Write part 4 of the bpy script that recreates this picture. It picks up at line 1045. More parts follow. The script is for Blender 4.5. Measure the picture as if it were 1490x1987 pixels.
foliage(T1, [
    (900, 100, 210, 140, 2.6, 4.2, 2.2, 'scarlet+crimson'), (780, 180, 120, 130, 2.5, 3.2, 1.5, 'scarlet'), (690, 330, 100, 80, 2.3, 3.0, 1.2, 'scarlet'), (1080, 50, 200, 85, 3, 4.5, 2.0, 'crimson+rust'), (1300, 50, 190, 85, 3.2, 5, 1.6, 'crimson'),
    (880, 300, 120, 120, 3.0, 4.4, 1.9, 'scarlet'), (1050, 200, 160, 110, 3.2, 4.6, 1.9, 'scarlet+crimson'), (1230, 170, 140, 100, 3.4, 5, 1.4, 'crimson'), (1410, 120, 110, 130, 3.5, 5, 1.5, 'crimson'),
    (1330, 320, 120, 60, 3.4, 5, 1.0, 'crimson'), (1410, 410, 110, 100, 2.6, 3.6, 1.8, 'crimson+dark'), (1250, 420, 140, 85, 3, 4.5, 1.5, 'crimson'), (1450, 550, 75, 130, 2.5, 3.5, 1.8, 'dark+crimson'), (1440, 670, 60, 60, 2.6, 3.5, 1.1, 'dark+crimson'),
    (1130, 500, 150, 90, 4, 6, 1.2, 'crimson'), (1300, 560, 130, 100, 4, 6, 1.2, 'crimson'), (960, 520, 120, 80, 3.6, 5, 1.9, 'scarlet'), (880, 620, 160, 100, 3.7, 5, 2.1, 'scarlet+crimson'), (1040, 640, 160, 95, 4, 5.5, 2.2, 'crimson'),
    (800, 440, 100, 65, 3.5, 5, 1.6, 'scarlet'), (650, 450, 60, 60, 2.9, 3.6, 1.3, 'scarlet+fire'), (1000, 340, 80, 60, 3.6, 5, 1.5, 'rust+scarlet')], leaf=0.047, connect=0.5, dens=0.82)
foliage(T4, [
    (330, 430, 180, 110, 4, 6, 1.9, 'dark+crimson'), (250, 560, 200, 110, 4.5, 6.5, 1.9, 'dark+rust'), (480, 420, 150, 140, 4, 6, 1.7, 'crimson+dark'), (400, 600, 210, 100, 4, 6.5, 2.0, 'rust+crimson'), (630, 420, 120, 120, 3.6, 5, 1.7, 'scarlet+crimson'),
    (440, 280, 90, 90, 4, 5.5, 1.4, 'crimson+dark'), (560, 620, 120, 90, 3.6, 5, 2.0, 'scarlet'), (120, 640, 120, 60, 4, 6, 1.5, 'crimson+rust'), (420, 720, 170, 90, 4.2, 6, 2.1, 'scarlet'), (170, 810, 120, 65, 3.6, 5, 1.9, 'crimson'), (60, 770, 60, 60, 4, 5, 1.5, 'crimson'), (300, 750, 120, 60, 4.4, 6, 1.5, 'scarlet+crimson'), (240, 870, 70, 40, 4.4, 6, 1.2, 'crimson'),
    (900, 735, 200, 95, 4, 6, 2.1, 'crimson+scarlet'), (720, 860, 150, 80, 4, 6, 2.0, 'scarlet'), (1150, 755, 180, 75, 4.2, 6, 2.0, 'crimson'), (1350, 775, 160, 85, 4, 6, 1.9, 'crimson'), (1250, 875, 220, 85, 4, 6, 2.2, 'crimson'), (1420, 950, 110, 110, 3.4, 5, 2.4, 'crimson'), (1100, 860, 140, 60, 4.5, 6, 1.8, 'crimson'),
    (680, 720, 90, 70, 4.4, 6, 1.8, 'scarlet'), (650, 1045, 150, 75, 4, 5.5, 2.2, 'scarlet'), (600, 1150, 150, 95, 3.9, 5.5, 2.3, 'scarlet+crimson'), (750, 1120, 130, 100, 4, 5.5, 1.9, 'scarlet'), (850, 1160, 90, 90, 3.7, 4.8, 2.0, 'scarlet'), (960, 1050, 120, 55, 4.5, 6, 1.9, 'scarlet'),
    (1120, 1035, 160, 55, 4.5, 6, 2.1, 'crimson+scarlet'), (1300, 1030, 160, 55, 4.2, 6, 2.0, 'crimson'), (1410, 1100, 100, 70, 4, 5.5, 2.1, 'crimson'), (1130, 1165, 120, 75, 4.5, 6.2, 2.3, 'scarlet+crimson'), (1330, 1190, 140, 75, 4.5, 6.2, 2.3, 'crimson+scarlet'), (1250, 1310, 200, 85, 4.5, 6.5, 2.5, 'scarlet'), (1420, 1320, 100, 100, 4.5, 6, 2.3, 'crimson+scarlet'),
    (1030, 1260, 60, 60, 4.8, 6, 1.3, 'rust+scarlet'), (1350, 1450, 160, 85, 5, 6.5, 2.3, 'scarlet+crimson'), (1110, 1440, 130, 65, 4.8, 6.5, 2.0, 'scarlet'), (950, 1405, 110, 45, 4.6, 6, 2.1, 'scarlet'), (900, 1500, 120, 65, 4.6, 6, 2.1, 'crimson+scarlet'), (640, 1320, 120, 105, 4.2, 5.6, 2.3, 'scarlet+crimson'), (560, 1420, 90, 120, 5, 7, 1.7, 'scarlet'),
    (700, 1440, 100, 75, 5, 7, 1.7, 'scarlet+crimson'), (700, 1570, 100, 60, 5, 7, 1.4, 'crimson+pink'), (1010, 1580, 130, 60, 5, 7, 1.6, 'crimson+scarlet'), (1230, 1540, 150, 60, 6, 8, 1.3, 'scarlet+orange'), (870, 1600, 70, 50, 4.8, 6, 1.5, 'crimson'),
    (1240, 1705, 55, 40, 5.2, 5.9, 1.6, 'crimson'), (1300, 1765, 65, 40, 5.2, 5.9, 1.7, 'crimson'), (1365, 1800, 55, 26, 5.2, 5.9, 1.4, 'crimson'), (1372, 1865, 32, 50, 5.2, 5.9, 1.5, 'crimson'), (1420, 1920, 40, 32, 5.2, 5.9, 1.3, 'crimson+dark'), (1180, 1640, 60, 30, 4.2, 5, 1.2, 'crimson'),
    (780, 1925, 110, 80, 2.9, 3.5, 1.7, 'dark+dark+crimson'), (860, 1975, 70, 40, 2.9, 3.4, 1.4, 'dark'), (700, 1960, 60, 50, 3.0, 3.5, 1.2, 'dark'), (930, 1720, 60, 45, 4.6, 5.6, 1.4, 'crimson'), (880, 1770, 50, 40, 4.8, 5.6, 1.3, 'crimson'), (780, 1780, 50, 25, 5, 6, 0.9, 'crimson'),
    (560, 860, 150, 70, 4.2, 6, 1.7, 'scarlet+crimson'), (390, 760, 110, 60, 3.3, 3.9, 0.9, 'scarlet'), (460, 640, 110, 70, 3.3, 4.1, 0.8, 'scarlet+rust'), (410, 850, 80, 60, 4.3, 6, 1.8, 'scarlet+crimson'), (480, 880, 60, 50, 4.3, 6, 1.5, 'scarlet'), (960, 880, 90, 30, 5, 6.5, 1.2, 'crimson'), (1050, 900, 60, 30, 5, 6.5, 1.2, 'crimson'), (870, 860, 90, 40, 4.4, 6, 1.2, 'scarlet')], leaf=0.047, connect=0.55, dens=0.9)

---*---

What you have to do - Reproduce all of the material above word for word.

The response -
Write part 4 of the bpy script that recreates this picture. It picks up at line 1045. More parts follow. The script is for Blender 4.5. Measure the picture as if it were 1490x1987 pixels.
foliage(T1, [
    (900, 100, 210, 140, 2.6, 4.2, 2.2, 'scarlet+crimson'), (780, 180, 120, 130, 2.5, 3.2, 1.5, 'scarlet'), (690, 330, 100, 80, 2.3, 3.0, 1.2, 'scarlet'), (1080, 50, 200, 85, 3, 4.5, 2.0, 'crimson+rust'), (1300, 50, 190, 85, 3.2, 5, 1.6, 'crimson'),
    (880, 300, 120, 120, 3.0, 4.4, 1.9, 'scarlet'), (1050, 200, 160, 110, 3.2, 4.6, 1.9, 'scarlet+crimson'), (1230, 170, 140, 100, 3.4, 5, 1.4, 'crimson'), (1410, 120, 110, 130, 3.5, 5, 1.5, 'crimson'),
    (1330, 320, 120, 60, 3.4, 5, 1.0, 'crimson'), (1410, 410, 110, 100, 2.6, 3.6, 1.8, 'crimson+dark'), (1250, 420, 140, 85, 3, 4.5, 1.5, 'crimson'), (1450, 550, 75, 130, 2.5, 3.5, 1.8, 'dark+crimson'), (1440, 670, 60, 60, 2.6, 3.5, 1.1, 'dark+crimson'),
    (1130, 500, 150, 90, 4, 6, 1.2, 'crimson'), (1300, 560, 130, 100, 4, 6, 1.2, 'crimson'), (960, 520, 120, 80, 3.6, 5, 1.9, 'scarlet'), (880, 620, 160, 100, 3.7, 5, 2.1, 'scarlet+crimson'), (1040, 640, 160, 95, 4, 5.5, 2.2, 'crimson'),
    (800, 440, 100, 65, 3.5, 5, 1.6, 'scarlet'), (650, 450, 60, 60, 2.9, 3.6, 1.3, 'scarlet+fire'), (1000, 340, 80, 60, 3.6, 5, 1.5, 'rust+scarlet')], leaf=0.047, connect=0.5, dens=0.82)
foliage(T4, [
    (330, 430, 180, 110, 4, 6, 1.9, 'dark+crimson'), (250, 560, 200, 110, 4.5, 6.5, 1.9, 'dark+rust'), (480, 420, 150, 140, 4, 6, 1.7, 'crimson+dark'), (400, 600, 210, 100, 4, 6.5, 2.0, 'rust+crimson'), (630, 420, 120, 120, 3.6, 5, 1.7, 'scarlet+crimson'),
    (440, 280, 90, 90, 4, 5.5, 1.4, 'crimson+dark'), (560, 620, 120, 90, 3.6, 5, 2.0, 'scarlet'), (120, 640, 120, 60, 4, 6, 1.5, 'crimson+rust'), (420, 720, 170, 90, 4.2, 6, 2.1, 'scarlet'), (170, 810, 120, 65, 3.6, 5, 1.9, 'crimson'), (60, 770, 60, 60, 4, 5, 1.5, 'crimson'), (300, 750, 120, 60, 4.4, 6, 1.5, 'scarlet+crimson'), (240, 870, 70, 40, 4.4, 6, 1.2, 'crimson'),
    (900, 735, 200, 95, 4, 6, 2.1, 'crimson+scarlet'), (720, 860, 150, 80, 4, 6, 2.0, 'scarlet'), (1150, 755, 180, 75, 4.2, 6, 2.0, 'crimson'), (1350, 775, 160, 85, 4, 6, 1.9, 'crimson'), (1250, 875, 220, 85, 4, 6, 2.2, 'crimson'), (1420, 950, 110, 110, 3.4, 5, 2.4, 'crimson'), (1100, 860, 140, 60, 4.5, 6, 1.8, 'crimson'),
    (680, 720, 90, 70, 4.4, 6, 1.8, 'scarlet'), (650, 1045, 150, 75, 4, 5.5, 2.2, 'scarlet'), (600, 1150, 150, 95, 3.9, 5.5, 2.3, 'scarlet+crimson'), (750, 1120, 130, 100, 4, 5.5, 1.9, 'scarlet'), (850, 1160, 90, 90, 3.7, 4.8, 2.0, 'scarlet'), (960, 1050, 120, 55, 4.5, 6, 1.9, 'scarlet'),
    (1120, 1035, 160, 55, 4.5, 6, 2.1, 'crimson+scarlet'), (1300, 1030, 160, 55, 4.2, 6, 2.0, 'crimson'), (1410, 1100, 100, 70, 4, 5.5, 2.1, 'crimson'), (1130, 1165, 120, 75, 4.5, 6.2, 2.3, 'scarlet+crimson'), (1330, 1190, 140, 75, 4.5, 6.2, 2.3, 'crimson+scarlet'), (1250, 1310, 200, 85, 4.5, 6.5, 2.5, 'scarlet'), (1420, 1320, 100, 100, 4.5, 6, 2.3, 'crimson+scarlet'),
    (1030, 1260, 60, 60, 4.8, 6, 1.3, 'rust+scarlet'), (1350, 1450, 160, 85, 5, 6.5, 2.3, 'scarlet+crimson'), (1110, 1440, 130, 65, 4.8, 6.5, 2.0, 'scarlet'), (950, 1405, 110, 45, 4.6, 6, 2.1, 'scarlet'), (900, 1500, 120, 65, 4.6, 6, 2.1, 'crimson+scarlet'), (640, 1320, 120, 105, 4.2, 5.6, 2.3, 'scarlet+crimson'), (560, 1420, 90, 120, 5, 7, 1.7, 'scarlet'),
    (700, 1440, 100, 75, 5, 7, 1.7, 'scarlet+crimson'), (700, 1570, 100, 60, 5, 7, 1.4, 'crimson+pink'), (1010, 1580, 130, 60, 5, 7, 1.6, 'crimson+scarlet'), (1230, 1540, 150, 60, 6, 8, 1.3, 'scarlet+orange'), (870, 1600, 70, 50, 4.8, 6, 1.5, 'crimson'),
    (1240, 1705, 55, 40, 5.2, 5.9, 1.6, 'crimson'), (1300, 1765, 65, 40, 5.2, 5.9, 1.7, 'crimson'), (1365, 1800, 55, 26, 5.2, 5.9, 1.4, 'crimson'), (1372, 1865, 32, 50, 5.2, 5.9, 1.5, 'crimson'), (1420, 1920, 40, 32, 5.2, 5.9, 1.3, 'crimson+dark'), (1180, 1640, 60, 30, 4.2, 5, 1.2, 'crimson'),
    (780, 1925, 110, 80, 2.9, 3.5, 1.7, 'dark+dark+crimson'), (860, 1975, 70, 40, 2.9, 3.4, 1.4, 'dark'), (700, 1960, 60, 50, 3.0, 3.5, 1.2, 'dark'), (930, 1720, 60, 45, 4.6, 5.6, 1.4, 'crimson'), (880, 1770, 50, 40, 4.8, 5.6, 1.3, 'crimson'), (780, 1780, 50, 25, 5, 6, 0.9, 'crimson'),
    (560, 860, 150, 70, 4.2, 6, 1.7, 'scarlet+crimson'), (390, 760, 110, 60, 3.3, 3.9, 0.9, 'scarlet'), (460, 640, 110, 70, 3.3, 4.1, 0.8, 'scarlet+rust'), (410, 850, 80, 60, 4.3, 6, 1.8, 'scarlet+crimson'), (480, 880, 60, 50, 4.3, 6, 1.5, 'scarlet'), (960, 880, 90, 30, 5, 6.5, 1.2, 'crimson'), (1050, 900, 60, 30, 5, 6.5, 1.2, 'crimson'), (870, 860, 90, 40, 4.4, 6, 1.2, 'scarlet')], leaf=0.047, connect=0.55, dens=0.9)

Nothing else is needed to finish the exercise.